[Scene script records]
────────────────────

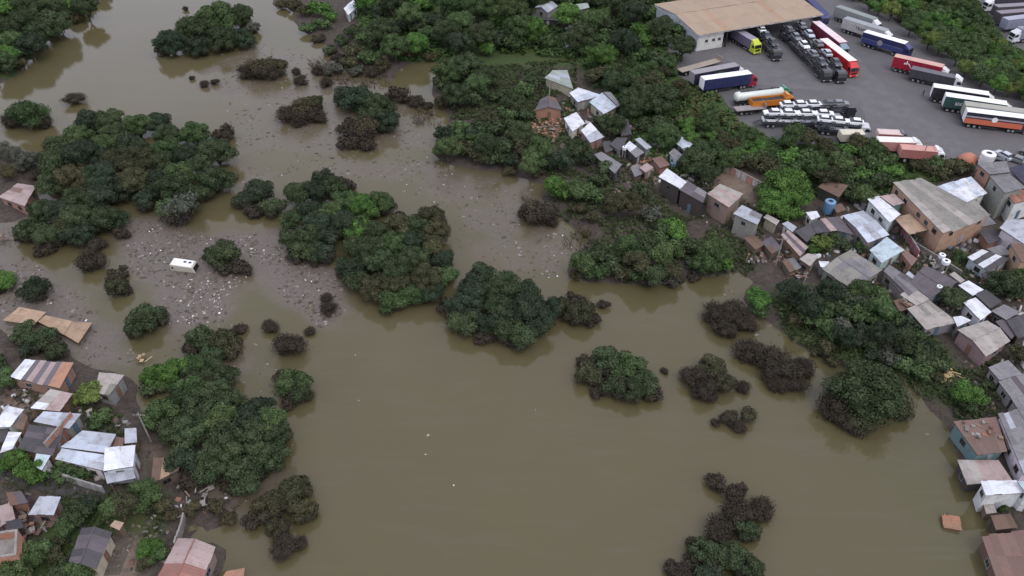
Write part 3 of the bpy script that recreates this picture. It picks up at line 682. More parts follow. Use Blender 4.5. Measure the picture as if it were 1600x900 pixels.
def house(label, quad, h, rc, wc='grey', style='shed', cat='house', name='house', cw=None, cl=2.6, rise=.9, tilt=(0,0,0,0), wins=True, wmat=None, rmat=None, tone=None, group=None, eave=.28, along=0, door=True, base=None):
    cx, cy = sum(p[0] for p in quad)/4, sum(p[1] for p in quad)/4
    if h <= 3.4 and name == 'house': h *= .80
    z = 1.0+h
    for _ in range(25):
        p = at(cx, cy, z); gz = max(Hg(p.x, p.y), -.3); z = z*.5+(gz+h)*.5
    if base is not None: gz = base; z = gz+h
    c0 = at(cx, cy, z)
    Q = [at(x, y, z+t)-Vector((c0.x, c0.y, gz)) for (x, y), t in zip(quad, tilt)]
    if along: Q = Q[along:]+Q[:along]
    area = sum(Q[i].x*Q[(i+1) % 4].y-Q[(i+1) % 4].x*Q[i].y for i in range(4))
    sg = 1 if area > 0 else -1
    root = empty(name, (c0.x, c0.y, gz), 0, label, cat, group)
    s = scale_at(cx, cy, z)
    if cw is None: cw = 1.15 if s > 8.5 else 1.6 if s > 7 else 2.2
    if s < 7: cl = 3.4
    rmat = rmat or (FIBRO if rc in ('grey','dark','purple','beige','olive','brown','light') else SHEET)
    col = RC[rc] if isinstance(rc, str) else rc
    cen = sum(Q, Vector())/4
    # roof deck with thickness, sheets on it
    if style == 'gable':
        r1 = (Q[0]+Q[1])/2+Vector((0,0,rise)); r2 = (Q[2]+Q[3])/2+Vector((0,0,rise)); dn = Vector((0,0,.10))
        V = [Q[0],r1,Q[1],Q[2],r2,Q[3]]; V = V+[v-dn for v in V]
        F = [(0,1,4,5),(1,2,3,4),(11,10,7,6),(10,9,8,7),(0,6,7,1),(1,7,8,2),(2,8,9,3),(3,9,10,4),(4,10,11,5),(5,11,6,0)]
        rf = link("roof", mesh("roof", V, F, WOOD), root, (.12,.10,.085))
        roof_sheets(rf, [r1, r2, Q[3], Q[0]], col, rmat, cw, cl, 0, tone); roof_sheets(rf, [r2, r1, Q[1], Q[2]], col, rmat, cw, cl, 0, (lambda u, v, i, j: tone(1-u, v, i, j)) if tone else None)
        m = MB(); d = (r2-r1); m.tube([r1+Vector((0,0,.11)), r2+Vector((0,0,.11))], [.09,.09], 6); m.build("ridge_cap", rmat, rf, tuple(x*.9 for x in col))
    else:
        V = Q+[q-Vector((0,0,.10)) for q in Q]
        F = [(0,1,2,3),(7,6,5,4)]+[(i, i+4, (i+1) % 4+4, (i+1) % 4) for i in range(4)]
        rf = link("roof", mesh("roof", V, F, WOOD), root, (.12,.10,.085))
        roof_sheets(rf, Q, col, rmat, cw, cl, 0, tone)
    # walls set back under the eaves
    W = []
    for q in Q:
        d = (cen-q); d.z = 0; L = d.length; W.append(q+d*(min(eave*1.4, L*.3)/L))
    V = []; bot = -1.2
    if style == 'gable':
        g1 = (W[0]+W[1])/2; g2 = (W[2]+W[3])/2; up = Vector((0,0,rise))
        top = [W[0], g1+up*.92, W[1], W[2], g2+up*.92, W[3]]
    else: top = W
    k = len(top); V = [(p.x, p.y, bot) for p in top]+[(p.x, p.y, p.z-.12) for p in top]
    F = [(i, (i+1) % k, k+(i+1) % k, k+i) for i in range(k)]
    if name in ('canopy','awning','shelter'):
        for q in W: MB().box((q.x, q.y, (q.z-1.3)/2), (.14, .14, q.z+1.1)).build("post", WOOD, root, WC['wood'])
        return root, Q, W, gz
    wcol = WC[wc]; wm = wmat or (BRICK if wc in ('brick','orange') else WOOD if wc in ('wood','dark','brown') else PLAST)
    link("wall", mesh("wall", V, F, wm), root, tuple(x*rng.uniform(.92, 1.06) for x in wcol))
    if wins:
        camd = Vector((-c0.x, -c0.y, CAM_H)).normalized(); dd = False
        for i in range(4):
            a, b = W[i], W[(i+1) % 4]; e = b-a; e.z = 0; L = e.length
            n = Vector((e.y, -e.x, 0)).normalized()*sg
            if n.dot(camd) < .08 or L < 1.6: continue
            fz = max(0, -gz)
            n_o = max(1, int(L/3.3))
            for q in range(n_o):
                t = (q+.5)/n_o+rng.uniform(-.06, .06)
                if door and not dd and h-fz > 2.2 and q == n_o//2: opening(root, a, b, t, fz+1.02, .9, 2., n, 'door', rng.choice(((.2,.12,.08),(.35,.36,.38),(.10,.16,.22)))); dd = True
                else: opening(root, a, b, t, max(fz+.8, h-1.25), rng.uniform(.9, 1.3), rng.uniform(.8, 1.0), n, 'window', rng.choice(((.30,.29,.27),(.18,.13,.10),(.22,.23,.25),(.12,.11,.10))))
    return root, Q, W, gz
def T_split(first, frac, axis=1):                   # first colour up to frac, then the base colour
    return lambda u, v, i, j: RC[first] if (u, v)[axis] < frac else None
def T_stripe(a, every=2, off=0): return lambda u, v, i, j: RC[a] if (i+off) % every == 0 else None
def T_patch(a, p):
    return lambda u, v, i, j: RC[a] if rng.random() < p else None
H = house
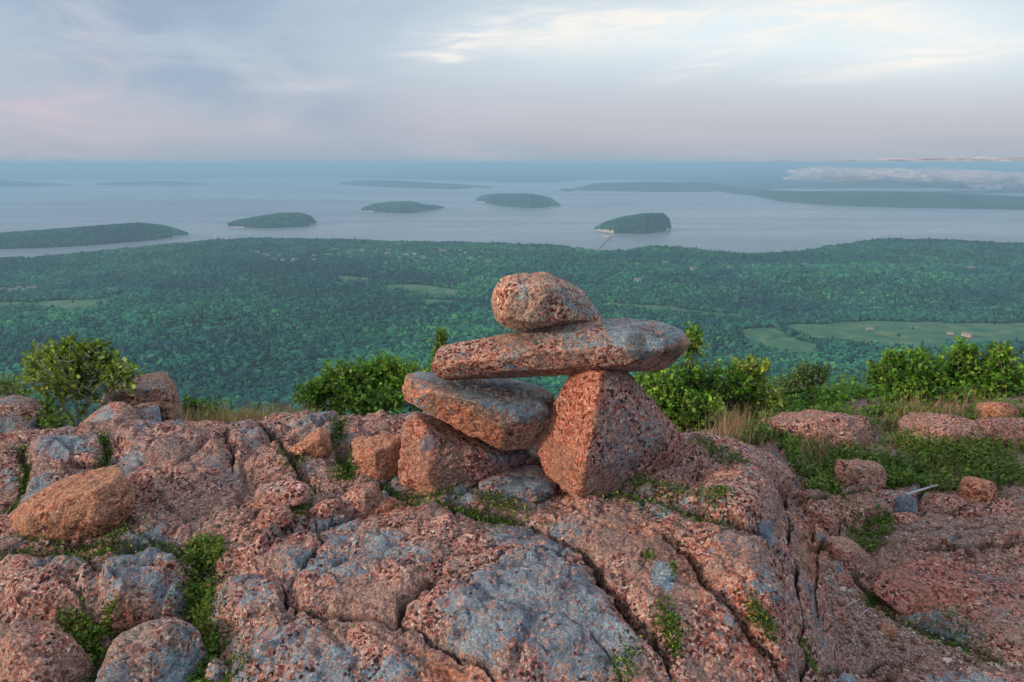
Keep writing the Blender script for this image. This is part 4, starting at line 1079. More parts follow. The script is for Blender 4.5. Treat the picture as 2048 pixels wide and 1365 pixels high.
def put(px0, px1, ytop, ybase, label, mat, name="stone", depth=.8, seed=0, sharp=16, sub=5, skew=0, flat=1.0, rough=.008, group=None, Y=None, shape=None, sink=.18, cat="stone", lump=.02):
    """a loose stone where it stands: its foot on the ledge, its width and height read off the photograph"""
    cx = (px0 + px1) / 2
    if Y is None:
        p0 = hit(cx, ybase, lh_f, n=500)[0]; Y0 = p0[1]
    else: Y0 = Y; p0 = at_y(cx, ybase, Y)
    a = at_y(px0, ybase, Y0); b = at_y(px1, ybase, Y0); wd = b[0] - a[0]
    dp = wd * depth
    top = at_y(cx, ytop, Y0 + dp * .35)[2]; ht = top - p0[2]
    rg = np.random.default_rng(seed + 100); pts = []
    if shape is None:
        for k in range(9):
            t = k / 9 * 2 * math.pi + rg.uniform(-.3, .3)
            for lv, sc in ((0, .92), (.5, 1.0), (.86, .88), (1.0, .62)):
                if rg.random() < .45 and lv not in (.5,): continue
                jr = rg.uniform(.76, 1.10)
                x = math.cos(t) * sc * jr * .5; y = math.sin(t) * sc * jr * .5
                z = lv + rg.uniform(-.14, .05) + skew * x * lv
                pts.append((x, y, min(z, 1.02)))
    pts = np.array(pts)
    pts[:, 0] = (pts[:, 0] - (pts[:, 0].max() + pts[:, 0].min()) / 2) / (pts[:, 0].max() - pts[:, 0].min())
    z0 = p0[2] - sink * ht * .5
    P = np.stack([p0[0] + pts[:, 0] * wd, Y0 + dp * .42 + pts[:, 1] * dp, z0 + pts[:, 2] * (ht + sink * ht * .5)], -1)
    P = np.vstack([P, P * [1, 1, 0] + [0, 0, z0 - sink * ht * .6]])
    return stone(name, label, P, mat, sub, max(sharp, 32), rough * .7 * min(1.6, wd * 5 + .3), lump * min(1.5, wd * 4), seed, group, cat)
def lh_f(q): return lh(q)
put(945, 1140, 948, 1004, "flat grey slab in front of the gap under the cairn", MG['grey'], depth=.9, seed=3, sub=6, flat=.5, sharp=20)
stone("boulder", "golden-brown boulder with jagged right edge, on the ledge at the far left", YP(float(hit(140, 1072, lh_f)[0][1]) + .03, [
 (6, 1070, .0), (14, 1040, .02), (45, 1003, .04), (100, 968, .06), (150, 962, .10), (185, 938, .10), (232, 934, .08), (250, 950, .04), (272, 985, .04), (268, 1020, .02), (240, 1062, .0), (190, 1078, -.03), (90, 1084, -.05), (30, 1084, -.03),
 (210, 975, -.04), (130, 1000, -.05), (60, 1040, -.06), (200, 1040, -.07), (245, 1010, -.02), (100, 985, .28), (220, 965, .28), (250, 1020, .26), (40, 1040, .25), (140, 1100, .1)]), MG['orange'], 7, 60, .009, .009, 11, cat="boulder")
stone("stone", "small pale pink block in the middle of the left plateau", YP(float(hit(565, 1018, lh_f)[0][1]) - .03, [(505, 1016, 0), (507, 985, .0), (520, 970, .03), (560, 962, .05), (605, 962, .04), (622, 975, .02), (622, 1000, 0), (600, 1012, -.02), (545, 1020, -.03), (515, 982, -.02), (610, 980, -.02), (520, 990, .12), (610, 985, .12), (560, 1030, .08)]), MG['pale'], 6, 40, .006, .008, 12)
put(508, 582, 1016, 1052, "little pink stone below the pale pink block", MG['rose'], "stone", .8, 13)
put(612, 680, 1002, 1040, "small reddish stone at the left end of the crest of the front rock", MG['rose'], "stone", .8, 14, skew=.4)
put(676, 766, 970, 1026, "squat pink stone just left of the mossy hollow by the cairn", MG['pink'], "stone", .8, 15)
stone("stone", "fractured orange rock left of the cairn's bottom stone", YP(float(hit(757, 960, lh_f)[0][1]) + .04, [(700, 885, .02), (712, 872, .04), (745, 880, .0), (770, 864, .04), (806, 868, .05), (816, 900, .02), (808, 950, .0), (775, 966, -.03), (735, 958, -.04), (708, 925, -.01), (748, 905, -.07), (752, 945, -.07), (795, 885, -.03), (720, 890, .16), (800, 885, .18), (760, 975, .12)]), MG['orange'], 6, 60, .010, .012, 16)
stone("stone", "wedge of orange-red rock beside the plant-filled joint on the plateau", YP(float(hit(620, 914, lh_f)[0][1]) + .02, [(578, 900, 0), (600, 880, .02), (640, 852, .04), (660, 862, .03), (666, 900, 0), (640, 920, -.02), (590, 912, -.03), (640, 875, -.03), (655, 865, .14), (610, 885, .14), (620, 935, .08)]), MG['orange'], 5, 45, .006, .008, 17)
stone("boulder", "square grey and pink block at the left edge behind the ledge", YP(3.75, [(-70, 900, 0), (-70, 800, 0), (-20, 795, .03), (50, 793, .03), (80, 800, .02), (94, 818, 0), (92, 900, 0), (30, 812, -.12), (80, 820, -.09), (-60, 815, -.1), (60, 900, -.14), (-50, 900, -.12), (60, 800, .3), (-60, 810, .3), (80, 880, .3)]), MG['grey'], 6, 50, .008, .010, 18, cat="boulder")
stone("boulder", "smooth rounded grey-pink rock lying below the left shrub", YP(3.62, [(128, 900, 0), (140, 866, 0), (175, 832, .03), (215, 805, .06), (250, 800, .08), (275, 815, .06), (285, 860, .0), (275, 900, 0), (200, 850, -.10), (245, 830, -.10), (170, 880, -.1), (230, 815, .35), (270, 840, .35), (180, 870, .3)]), MG['pink'], 6, 14, .004, .008, 19, cat="boulder", patch=[('lichen', [(150, 860), (215, 805), (235, 830), (190, 880)], .75)])
stone("boulder", "grey-green rock leaning on the smooth rounded one", YP(3.8, [(250, 890, 0), (258, 815, .03), (290, 803, .05), (318, 806, .04), (326, 850, 0), (322, 890, 0), (290, 840, -.09), (270, 820, .25), (315, 825, .25)]), MG['grey'], 5, 16, .004, .008, 20, cat="boulder")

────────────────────

_PROBLEM TO SOLVE_
Copy each line of the preceding data that contains the string "picture".

_FINAL ANSWER_
Write part 3 of the bpy script that recreates this picture. It picks up at line 682. More parts follow. Use Blender 4.5. Measure the picture as if it were 1600x900 pixels.
Keep writing the Blender script for this image. This is part 4, starting at line 1079. More parts follow. The script is for Blender 4.5. Treat the picture as 2048 pixels wide and 1365 pixels high.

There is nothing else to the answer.